▶ Your objective
Word for word, quote all of the material, omitting the pictures.

▶ Provided data
((

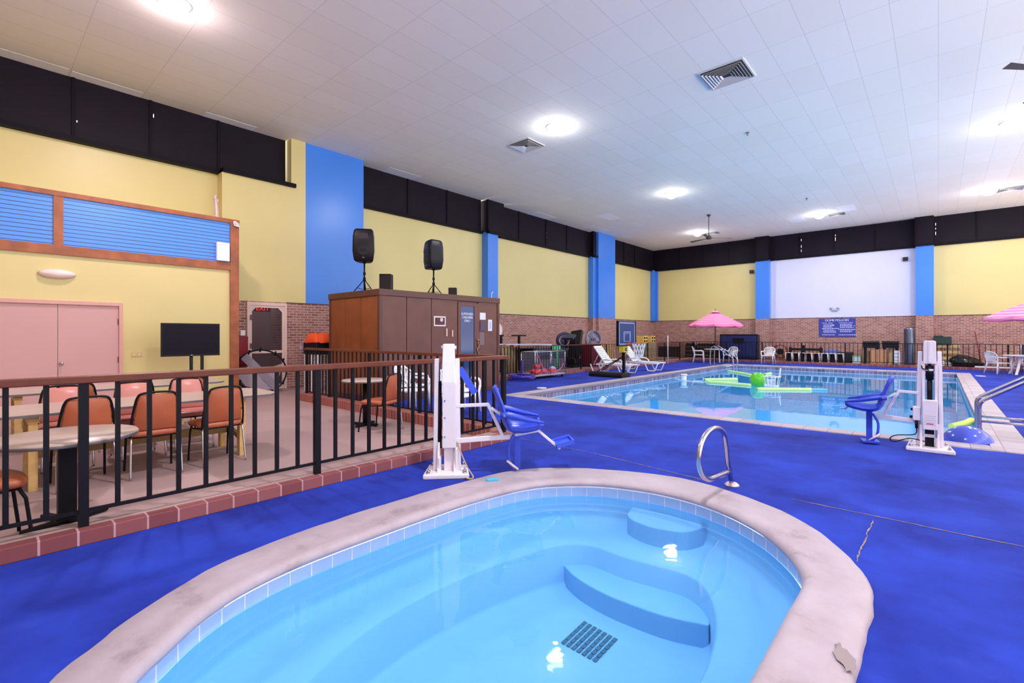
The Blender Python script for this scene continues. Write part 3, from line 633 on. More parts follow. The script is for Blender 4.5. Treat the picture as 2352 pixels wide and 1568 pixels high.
# ================= BROWN CABIN =================
CX0,CX1,CY0,CY1,CH=-11.3,-9.1,5.9,9.68,2.5
cab=thing('sauna_cabin','brown panelled wooden cabin with a glass strip door, behind the railing','cabin',(0,0,0))
MAHS=mat('sauna_side','#8d4c2a',.4,var=.15,vs=3,bump=.05,bs=40); MAHD=mat('sauna_trim','#5e362e',.35,var=.1,vs=4)
obj('body',MB().box(CX0+.03,CX1-.03,CY0+.03,CY1-.03,.0,CH-.05),MAH,cab)
pn=MB()
def yf(u): return yX(u,CX1)
def xs_(u): return xY(u,CY0)
ed=[CY0+.06]+[yf(u) for u in (934,991,1051)]
for i,(a,b) in enumerate(zip(ed,ed[1:])): obj('wall_panel',MB().box(CX1-.03,CX1,a+.008,b-.008,.12,CH-.14),MAH,cab,bevel=.003)
a,b=yf(1098),CY1-.06
obj('wall_panel',MB().box(CX1-.03,CX1,a+.01,b,.12,CH-.14),MAH,cab,bevel=.003)
sx=[CX0+.06]+[xs_(u) for u in (793,829)]+[CX1-.06]
for a,b in zip(sx,sx[1:]): obj('side_panel',MB().box(a+.008,b-.008,CY0,CY0+.03,.12,CH-.14),MAHS,cab,bevel=.003)
obj('frame',MB().box(CX1-.06,CX1+.02,CY0-.02,CY0+.06,0,CH-.14).box(CX0,CX0+.06,CY0-.02,CY0+.06,0,CH-.14).box(CX1-.06,CX1+.02,CY1-.06,CY1+.02,0,CH-.14)
    .box(CX0-.02,CX1+.03,CY0-.03,CY1+.03,CH-.14,CH).box(CX1-.02,CX1+.015,CY0,CY1,0,.12).box(CX0,CX1,CY0-.015,CY0+.02,0,.12),MAHD,cab,bevel=.006)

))

▶ Response to the exercise
The Blender Python script for this scene continues. Write part 3, from line 633 on. More parts follow. The script is for Blender 4.5. Treat the picture as 2352 pixels wide and 1568 pixels high.
# ================= BROWN CABIN =================
CX0,CX1,CY0,CY1,CH=-11.3,-9.1,5.9,9.68,2.5
cab=thing('sauna_cabin','brown panelled wooden cabin with a glass strip door, behind the railing','cabin',(0,0,0))
MAHS=mat('sauna_side','#8d4c2a',.4,var=.15,vs=3,bump=.05,bs=40); MAHD=mat('sauna_trim','#5e362e',.35,var=.1,vs=4)
obj('body',MB().box(CX0+.03,CX1-.03,CY0+.03,CY1-.03,.0,CH-.05),MAH,cab)
pn=MB()
def yf(u): return yX(u,CX1)
def xs_(u): return xY(u,CY0)
ed=[CY0+.06]+[yf(u) for u in (934,991,1051)]
for i,(a,b) in enumerate(zip(ed,ed[1:])): obj('wall_panel',MB().box(CX1-.03,CX1,a+.008,b-.008,.12,CH-.14),MAH,cab,bevel=.003)
a,b=yf(1098),CY1-.06
obj('wall_panel',MB().box(CX1-.03,CX1,a+.01,b,.12,CH-.14),MAH,cab,bevel=.003)
sx=[CX0+.06]+[xs_(u) for u in (793,829)]+[CX1-.06]
for a,b in zip(sx,sx[1:]): obj('side_panel',MB().box(a+.008,b-.008,CY0,CY0+.03,.12,CH-.14),MAHS,cab,bevel=.003)
obj('frame',MB().box(CX1-.06,CX1+.02,CY0-.02,CY0+.06,0,CH-.14).box(CX0,CX0+.06,CY0-.02,CY0+.06,0,CH-.14).box(CX1-.06,CX1+.02,CY1-.06,CY1+.02,0,CH-.14)
    .box(CX0-.02,CX1+.03,CY0-.03,CY1+.03,CH-.14,CH).box(CX1-.02,CX1+.015,CY0,CY1,0,.12).box(CX0,CX1,CY0-.015,CY0+.02,0,.12),MAHD,cab,bevel=.006)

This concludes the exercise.